First was the resolution to support the vision of DEPRA as a robust linkage-hub that enhances ‘research translations’ and the development of right knowledge, skills, values, strategies and resources needed to unleash full potentials at turning ideas to sustainable development realities and keep pace with associated dynamics.
It was resolved that Nigeria got to be realistic about who we are, what we want and how can we get and own it. You cannot pretend to develop. Growing the local content is key, ‘no one makes you inferior without your consent’, we cannot keep relying on foreign aids in whatever form. The ‘babiala begger’ syndrome that has plagued our development process needs urgent attention to define what have and what kind of Aid we need for national integrity.

To this, there is need for a proactive dairy policy and concerted efforts of Nigerian researchers to work on improving our local breeds. Until we do that, we are going nowhere in dairy. Importation of animals will never work, its like moving backwards while others are going forward. You will recall that the federal ministries and Agencies were well represented at the forum, I am happy to tell you that the Federal Ministry of Agriculture and Natural Resources with stakeholders will soon birth a proactive dairy and livestock breeding policies, we are monitoring that process.

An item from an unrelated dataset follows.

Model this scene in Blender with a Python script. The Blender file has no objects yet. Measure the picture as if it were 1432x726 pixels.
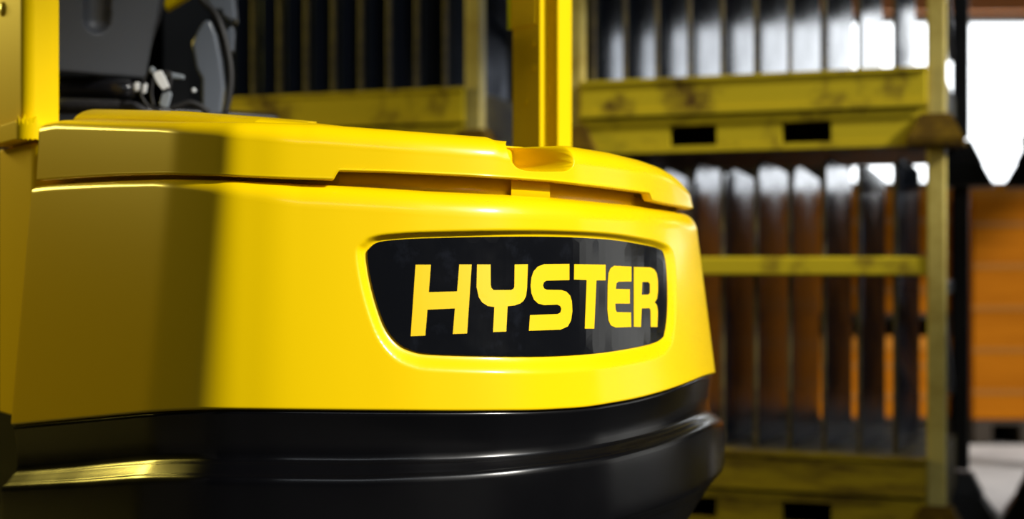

Again, the forum resolved on ways to enhance localized feed and feeding systems and nutrition for these animals. Indiscriminate grazing of animals is just not sustainable for obvious reasons. If it is one’s lifestyle to be walking about; you can keep your animals with good feed in a ranch, take your walk alone, and come back to meet them in good state. It will be more productive because you will have more money with no conflict, so we agreed that there must be a feed and feeding policy line for that which is implementable.

Again, we need strategic advocacy to let people understand how the business is done, the best use of the opportunities and mobilization, and how to leverage on our platform. The Dairy Enterprise Support Initiative has so far developed quite a number of dairy farmers’ clusters. If we can have something like this Anchor Borrower Scheme from CBN that allows all these in every state in Nigeria. Since we have different agro-ecological zones in Nigeria, the adaptability of the breeds are important, it should not just be one for all zones, it is not going to work.

While appreciating DEPRA as a multi-disciplinary capacity development window as a strategic response and intervention that addresses the development practice gaps; the forum recognized the presentation of the capacity development approach of SMAP Animal Centre and the Nigerian Institute of Animal Science (NIAS) on the first Artificial Insemination Training Centre in Nigeria that has trained graduates who are now on the field to fill the intermediate technical skill gap.

Another demand at the forum is need to develop capacities and effective synchronization of the activities of regulatory bodies, Ministry of Agriculture, professional groups and other government agencies for a shift from the characteristic idea of ‘fight on mandate’ while the job is left undone or duplicated.

In relation to the trailblazing efforts of the SMAP Farms in the Nigerian Dairy Development, the establishment of Private sector-driven National Dairy Board that is comprised of critical stakeholders in the dairy value chain was advocated.